Orange reconnaît des erreurs dans la gestion de la panne, comme « le retard dans l’activation de la cellule de crise managériale » qui a entraîné « une communication tardive vers toutes les parties prenantes ». Néanmoins, l’opérateur accuse aussi à bas bruit l’obsolescence des services de l’État, et propose de les accompagner « dans l’accélération de la migration vers la technologie IP des centres d’appels des services publics et des entreprises en RTC, pour renforcer la résilience de ces équipements ».

Par ailleurs, l’Inspection générale du groupe émet une poignée de recommandations pour éviter qu’une nouvelle panne générale ne se reproduise. Parmi les propositions : la création d’une sorte de « numéro d’urgence des urgences » ; en d'autres termes, la mise en place « d’un numéro dédié, disponible 24 heures sur 24 et 7 jours sur 7, pour les parties prenantes (services de l’État, CHU, Samu…) en cas de dysfonctionnement sur les numéros d’urgence ».

Orange préconise également l’utilisation massive du SMS pour avertir de la panne et des consignes à suivre. Enfin, le groupe propose de réduire de 2 heures à 30 minutes « maximum » le délai de déclenchement d’une cellule de crise en cas de nouvelle perturbation touchant les services « vitaux ».

Cinq victimes présumées

En parallèle de l’enquête interne diligentée par Orange, le gouvernement a mandaté l’Agence nationale de la sécurité des systèmes d'information (ANSSI) d’un audit « de contrôle de la sécurité et de l’intégrité » des réseaux existants. Les conclusions sont attendues pour la mi-août. Stéphane Richard doit être auditionné à ce sujet mercredi 16 juin par la commission des affaires économiques de l’Assemblée nationale.

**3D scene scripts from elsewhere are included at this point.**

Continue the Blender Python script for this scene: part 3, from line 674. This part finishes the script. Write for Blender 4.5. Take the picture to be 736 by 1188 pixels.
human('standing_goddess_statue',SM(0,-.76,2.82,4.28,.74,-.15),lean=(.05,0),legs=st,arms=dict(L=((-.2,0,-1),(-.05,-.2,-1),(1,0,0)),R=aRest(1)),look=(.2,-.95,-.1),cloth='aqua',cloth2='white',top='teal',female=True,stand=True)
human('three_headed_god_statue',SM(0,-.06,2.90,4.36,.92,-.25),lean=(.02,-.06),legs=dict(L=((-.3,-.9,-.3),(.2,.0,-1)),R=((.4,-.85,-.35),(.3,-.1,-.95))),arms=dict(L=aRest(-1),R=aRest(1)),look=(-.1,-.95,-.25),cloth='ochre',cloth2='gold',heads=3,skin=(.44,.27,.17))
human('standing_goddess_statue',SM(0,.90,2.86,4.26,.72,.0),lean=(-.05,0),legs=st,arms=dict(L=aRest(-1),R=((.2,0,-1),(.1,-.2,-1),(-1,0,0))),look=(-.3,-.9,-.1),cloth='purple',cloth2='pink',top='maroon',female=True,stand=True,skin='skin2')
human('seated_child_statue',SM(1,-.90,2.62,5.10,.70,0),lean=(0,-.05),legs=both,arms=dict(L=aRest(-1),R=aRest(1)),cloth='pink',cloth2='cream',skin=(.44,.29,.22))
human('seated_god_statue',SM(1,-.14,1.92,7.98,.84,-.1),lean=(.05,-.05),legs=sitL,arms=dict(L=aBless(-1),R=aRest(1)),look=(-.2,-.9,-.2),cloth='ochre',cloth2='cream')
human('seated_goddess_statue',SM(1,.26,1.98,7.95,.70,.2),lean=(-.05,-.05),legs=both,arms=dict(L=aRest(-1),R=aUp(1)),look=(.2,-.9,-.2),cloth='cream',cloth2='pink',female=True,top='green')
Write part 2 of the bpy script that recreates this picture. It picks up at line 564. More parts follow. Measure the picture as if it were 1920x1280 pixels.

Pour l’heure, cinq décès présumés ont été recensés à la suite de la panne. « Nous déplorons des victimes qui sont susceptibles d’avoir été causées par ce grave incident », avait indiqué Jean Castex le 4 juin, précisant qu’il se prononçait « sous réserve évidemment de ce que diront les enquêtes, notamment les enquêtes judiciaires qui sont ouvertes ».